Todos asociamos el bocadillo de calamares a Madrid. El idilio entre este delicioso emparedado y la capital de España se mantiene inquebrantable a lo largo de los años. Pero ¿cómo puede ser que un producto marítimo sea tradicional de una ciudad de interior? Aunque la respuesta no está clara, hay varias circunstancias que lo explican.
Motivada por las restricciones que la Iglesia Católica imponía en la Cuaresma al consumo de carne, la demanda de pescado en la capital siempre ha sido muy elevada. Tanto es así que desde el siglo XVIII hasta hoy, las rutas de transporte del pescado no han parado de mejorarse y optimizarse. Por ello, pese a ser una ciudad muy de interior, Madrid siempre ha contado con buen pescado. En la actualidad, por ejemplo, la ciudad posee el segundo mercado de pescado más grande del mundo, Mercamadrid. Solo por detrás de Tsukiji en Tokyo.
A mediados del siglo XIX, Madrid comenzó a recibir emigrantes de diferentes regiones de España y, especialmente, de Andalucía. Con ellos, más allá del flamenco, también llegaron otras tradiciones como la forma de cocinar el pescado mediante frituras y rebozados. Rápidamente, esta técnica de cocinado obtuvo una gran aceptación entre las clases populares de Madrid porque aportaba un extra de calorías, muy necesarias en época de escasez.

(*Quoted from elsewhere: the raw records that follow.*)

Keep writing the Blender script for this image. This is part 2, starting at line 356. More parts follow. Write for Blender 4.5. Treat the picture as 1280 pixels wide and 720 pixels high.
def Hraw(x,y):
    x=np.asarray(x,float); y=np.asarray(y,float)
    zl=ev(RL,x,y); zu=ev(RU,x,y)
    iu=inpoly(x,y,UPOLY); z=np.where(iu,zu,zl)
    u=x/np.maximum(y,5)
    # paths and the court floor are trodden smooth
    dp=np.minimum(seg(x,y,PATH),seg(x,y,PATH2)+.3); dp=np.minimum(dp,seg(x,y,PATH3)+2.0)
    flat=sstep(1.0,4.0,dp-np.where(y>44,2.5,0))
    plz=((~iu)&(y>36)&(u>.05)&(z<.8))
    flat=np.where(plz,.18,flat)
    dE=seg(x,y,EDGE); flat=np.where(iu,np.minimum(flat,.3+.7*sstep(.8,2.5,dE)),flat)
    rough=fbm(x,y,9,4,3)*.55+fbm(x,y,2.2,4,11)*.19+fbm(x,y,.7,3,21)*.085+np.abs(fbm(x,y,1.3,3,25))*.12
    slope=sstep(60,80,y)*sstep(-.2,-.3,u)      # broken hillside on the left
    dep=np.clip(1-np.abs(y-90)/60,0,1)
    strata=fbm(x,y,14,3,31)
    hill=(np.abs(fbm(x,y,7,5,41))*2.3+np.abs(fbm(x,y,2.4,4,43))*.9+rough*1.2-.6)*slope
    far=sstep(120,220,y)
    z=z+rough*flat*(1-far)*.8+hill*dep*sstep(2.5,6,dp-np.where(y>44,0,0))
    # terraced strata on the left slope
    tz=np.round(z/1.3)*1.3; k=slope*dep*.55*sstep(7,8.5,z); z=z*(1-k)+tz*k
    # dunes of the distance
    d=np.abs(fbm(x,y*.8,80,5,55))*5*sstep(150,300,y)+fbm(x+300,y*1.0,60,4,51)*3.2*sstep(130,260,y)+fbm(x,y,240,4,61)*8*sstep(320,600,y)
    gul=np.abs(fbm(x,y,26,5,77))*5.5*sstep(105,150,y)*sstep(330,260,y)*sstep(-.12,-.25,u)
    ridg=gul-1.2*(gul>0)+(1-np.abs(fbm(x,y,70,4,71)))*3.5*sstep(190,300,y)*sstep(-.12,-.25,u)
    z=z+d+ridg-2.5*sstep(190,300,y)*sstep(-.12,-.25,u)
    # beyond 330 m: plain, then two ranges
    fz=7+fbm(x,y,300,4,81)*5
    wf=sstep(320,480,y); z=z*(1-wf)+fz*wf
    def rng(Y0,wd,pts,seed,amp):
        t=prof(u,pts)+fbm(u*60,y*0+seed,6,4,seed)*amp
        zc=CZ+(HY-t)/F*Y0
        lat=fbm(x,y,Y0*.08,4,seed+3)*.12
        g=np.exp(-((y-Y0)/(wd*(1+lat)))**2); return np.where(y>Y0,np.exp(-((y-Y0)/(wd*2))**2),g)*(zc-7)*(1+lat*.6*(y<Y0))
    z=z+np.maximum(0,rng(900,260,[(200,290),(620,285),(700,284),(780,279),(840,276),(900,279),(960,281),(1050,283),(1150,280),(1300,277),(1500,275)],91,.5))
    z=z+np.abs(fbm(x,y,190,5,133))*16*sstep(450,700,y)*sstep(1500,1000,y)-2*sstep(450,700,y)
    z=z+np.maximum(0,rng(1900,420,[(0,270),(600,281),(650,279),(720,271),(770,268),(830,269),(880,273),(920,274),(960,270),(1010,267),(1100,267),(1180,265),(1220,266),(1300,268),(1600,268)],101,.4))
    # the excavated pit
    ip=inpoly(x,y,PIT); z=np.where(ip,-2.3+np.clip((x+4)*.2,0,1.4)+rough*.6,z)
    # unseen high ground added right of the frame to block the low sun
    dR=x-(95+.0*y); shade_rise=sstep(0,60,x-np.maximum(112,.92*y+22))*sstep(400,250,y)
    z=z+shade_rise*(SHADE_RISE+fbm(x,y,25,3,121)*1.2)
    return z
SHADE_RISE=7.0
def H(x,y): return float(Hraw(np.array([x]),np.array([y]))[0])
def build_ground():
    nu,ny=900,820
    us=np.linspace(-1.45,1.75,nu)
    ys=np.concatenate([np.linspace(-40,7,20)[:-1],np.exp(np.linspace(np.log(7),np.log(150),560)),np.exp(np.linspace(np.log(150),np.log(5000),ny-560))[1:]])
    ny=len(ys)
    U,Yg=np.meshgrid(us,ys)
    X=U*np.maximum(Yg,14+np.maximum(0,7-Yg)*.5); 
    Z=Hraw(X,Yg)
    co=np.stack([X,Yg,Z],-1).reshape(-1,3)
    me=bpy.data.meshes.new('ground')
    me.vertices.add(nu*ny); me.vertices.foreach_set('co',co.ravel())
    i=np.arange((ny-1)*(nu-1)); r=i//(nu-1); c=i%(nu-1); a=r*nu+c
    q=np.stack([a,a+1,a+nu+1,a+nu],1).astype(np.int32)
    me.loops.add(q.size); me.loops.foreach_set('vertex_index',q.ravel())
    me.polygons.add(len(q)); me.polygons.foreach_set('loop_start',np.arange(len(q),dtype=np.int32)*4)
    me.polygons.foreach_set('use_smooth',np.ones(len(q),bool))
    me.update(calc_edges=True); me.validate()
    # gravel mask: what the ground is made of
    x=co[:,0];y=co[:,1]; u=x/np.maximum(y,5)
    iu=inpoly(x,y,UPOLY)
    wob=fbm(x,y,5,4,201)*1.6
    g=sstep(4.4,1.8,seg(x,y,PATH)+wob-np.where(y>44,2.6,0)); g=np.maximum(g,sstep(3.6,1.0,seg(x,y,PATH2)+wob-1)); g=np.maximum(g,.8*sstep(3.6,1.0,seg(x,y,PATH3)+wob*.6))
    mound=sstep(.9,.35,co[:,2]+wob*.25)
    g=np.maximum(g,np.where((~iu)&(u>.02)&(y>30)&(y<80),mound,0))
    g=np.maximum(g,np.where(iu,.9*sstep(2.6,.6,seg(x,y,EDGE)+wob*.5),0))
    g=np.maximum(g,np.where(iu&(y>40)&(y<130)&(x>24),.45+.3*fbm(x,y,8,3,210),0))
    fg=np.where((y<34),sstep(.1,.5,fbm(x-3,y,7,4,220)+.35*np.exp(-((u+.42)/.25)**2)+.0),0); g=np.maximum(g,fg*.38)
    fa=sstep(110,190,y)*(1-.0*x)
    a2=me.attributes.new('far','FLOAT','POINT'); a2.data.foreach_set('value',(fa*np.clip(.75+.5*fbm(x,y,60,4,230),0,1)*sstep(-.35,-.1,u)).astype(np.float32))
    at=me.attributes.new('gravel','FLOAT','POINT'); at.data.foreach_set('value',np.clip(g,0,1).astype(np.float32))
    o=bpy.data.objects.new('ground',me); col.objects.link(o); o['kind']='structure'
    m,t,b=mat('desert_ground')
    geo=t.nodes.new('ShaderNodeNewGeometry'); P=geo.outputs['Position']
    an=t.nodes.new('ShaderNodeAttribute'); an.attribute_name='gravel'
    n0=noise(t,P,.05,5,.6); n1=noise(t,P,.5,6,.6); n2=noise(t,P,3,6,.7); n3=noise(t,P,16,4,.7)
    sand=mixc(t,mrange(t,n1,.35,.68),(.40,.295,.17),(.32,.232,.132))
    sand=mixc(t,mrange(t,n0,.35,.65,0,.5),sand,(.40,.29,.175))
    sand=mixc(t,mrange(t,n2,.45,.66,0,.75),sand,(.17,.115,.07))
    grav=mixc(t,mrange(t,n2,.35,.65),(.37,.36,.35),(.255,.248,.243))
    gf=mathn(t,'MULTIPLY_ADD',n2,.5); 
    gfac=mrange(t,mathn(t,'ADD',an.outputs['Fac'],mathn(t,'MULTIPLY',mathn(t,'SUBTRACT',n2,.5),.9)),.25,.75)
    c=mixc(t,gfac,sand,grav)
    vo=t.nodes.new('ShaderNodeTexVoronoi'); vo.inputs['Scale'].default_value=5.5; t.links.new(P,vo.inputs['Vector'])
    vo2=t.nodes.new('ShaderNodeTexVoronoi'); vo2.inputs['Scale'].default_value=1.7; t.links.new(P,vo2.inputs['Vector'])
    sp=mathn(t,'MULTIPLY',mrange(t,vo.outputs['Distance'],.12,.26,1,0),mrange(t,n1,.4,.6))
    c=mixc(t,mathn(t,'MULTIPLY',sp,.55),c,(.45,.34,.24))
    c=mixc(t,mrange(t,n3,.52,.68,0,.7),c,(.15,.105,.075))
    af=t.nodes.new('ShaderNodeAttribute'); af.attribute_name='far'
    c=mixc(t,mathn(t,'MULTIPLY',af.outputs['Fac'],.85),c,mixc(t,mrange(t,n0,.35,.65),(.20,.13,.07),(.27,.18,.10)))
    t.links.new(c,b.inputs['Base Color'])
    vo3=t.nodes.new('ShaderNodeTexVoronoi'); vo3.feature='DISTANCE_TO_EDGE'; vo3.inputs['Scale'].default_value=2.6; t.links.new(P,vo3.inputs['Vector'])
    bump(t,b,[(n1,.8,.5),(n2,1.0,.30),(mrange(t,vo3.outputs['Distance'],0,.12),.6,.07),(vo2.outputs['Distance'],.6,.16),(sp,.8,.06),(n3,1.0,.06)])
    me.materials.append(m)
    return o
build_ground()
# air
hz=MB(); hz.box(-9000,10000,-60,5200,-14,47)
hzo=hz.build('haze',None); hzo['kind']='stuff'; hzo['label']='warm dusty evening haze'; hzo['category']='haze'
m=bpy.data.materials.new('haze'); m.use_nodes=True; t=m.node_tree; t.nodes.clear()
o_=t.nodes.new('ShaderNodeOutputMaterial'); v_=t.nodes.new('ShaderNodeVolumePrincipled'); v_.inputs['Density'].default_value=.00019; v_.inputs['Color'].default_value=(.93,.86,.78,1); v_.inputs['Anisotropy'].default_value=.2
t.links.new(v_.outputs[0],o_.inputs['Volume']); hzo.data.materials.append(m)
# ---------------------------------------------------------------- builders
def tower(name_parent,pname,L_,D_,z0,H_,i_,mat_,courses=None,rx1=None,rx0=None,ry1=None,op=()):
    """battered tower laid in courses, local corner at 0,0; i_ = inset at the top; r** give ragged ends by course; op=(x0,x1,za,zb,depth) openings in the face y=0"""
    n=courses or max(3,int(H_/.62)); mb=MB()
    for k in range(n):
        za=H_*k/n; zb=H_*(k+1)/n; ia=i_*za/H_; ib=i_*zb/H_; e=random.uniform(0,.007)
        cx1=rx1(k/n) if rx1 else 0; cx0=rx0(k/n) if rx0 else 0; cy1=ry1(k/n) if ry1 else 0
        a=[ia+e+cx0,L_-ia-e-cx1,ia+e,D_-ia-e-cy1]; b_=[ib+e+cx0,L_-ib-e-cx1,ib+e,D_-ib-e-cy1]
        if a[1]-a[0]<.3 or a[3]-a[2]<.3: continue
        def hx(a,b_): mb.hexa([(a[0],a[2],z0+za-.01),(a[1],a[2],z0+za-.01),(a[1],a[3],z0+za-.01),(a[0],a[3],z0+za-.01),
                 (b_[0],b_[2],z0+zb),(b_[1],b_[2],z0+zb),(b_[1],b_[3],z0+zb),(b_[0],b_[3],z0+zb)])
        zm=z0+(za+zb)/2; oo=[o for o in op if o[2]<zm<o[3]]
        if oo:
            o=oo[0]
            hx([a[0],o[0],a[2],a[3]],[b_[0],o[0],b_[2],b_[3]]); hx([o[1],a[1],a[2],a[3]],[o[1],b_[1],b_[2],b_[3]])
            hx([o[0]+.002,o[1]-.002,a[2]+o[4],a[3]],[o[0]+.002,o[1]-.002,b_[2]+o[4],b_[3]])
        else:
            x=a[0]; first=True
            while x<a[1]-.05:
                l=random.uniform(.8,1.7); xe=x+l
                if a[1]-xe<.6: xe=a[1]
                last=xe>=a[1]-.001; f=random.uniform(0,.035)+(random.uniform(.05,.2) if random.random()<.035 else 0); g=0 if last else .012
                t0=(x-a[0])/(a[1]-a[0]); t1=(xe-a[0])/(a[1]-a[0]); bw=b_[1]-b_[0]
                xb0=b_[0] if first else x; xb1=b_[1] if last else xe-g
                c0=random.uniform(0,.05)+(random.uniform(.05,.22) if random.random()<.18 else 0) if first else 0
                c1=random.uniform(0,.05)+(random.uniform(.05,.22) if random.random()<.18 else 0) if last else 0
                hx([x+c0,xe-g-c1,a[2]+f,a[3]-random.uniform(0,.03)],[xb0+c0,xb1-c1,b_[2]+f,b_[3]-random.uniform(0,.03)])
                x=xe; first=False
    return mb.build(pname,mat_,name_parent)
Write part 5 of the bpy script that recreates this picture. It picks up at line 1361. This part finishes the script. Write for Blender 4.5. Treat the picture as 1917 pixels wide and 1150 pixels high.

Prácticamente en esa misma época, las casas nobles se llenaron de cocineras procedentes de Galicia, Cantabria, Asturias o País Vasco. Sin embargo, cuando el trabajo en el servicio doméstico comenzó a escasear, estas tuvieron que reciclarse y se convirtieron en las fundadoras de las primeras tascas y casas de comidas de Madrid. Y si algo sabían estas nuevas hosteleras procedentes del Norte, era sacar provecho a los productos más baratos y con menos merma como el calamar.
Fruto de todas estas circunstancias, ya en el siglo pasado muchos bares y restaurantes de Madrid incluían el bocadillo de calamares en su cartas. Uno de los más emblemáticos era el del bar El Brillante, establecimiento hostelero que abrió su primera sucursal en Chamberí en el año 1953. Gracias a que su bocata de calamares era rico, rápido y barato, enseguida se convirtió en el favorito de los clientes más jóvenes. Visto el éxito, prácticamente todos los bares de la ciudad le siguieron la estela hasta convertir la propuesta en todo un símbolo de la gastronomía madrileña.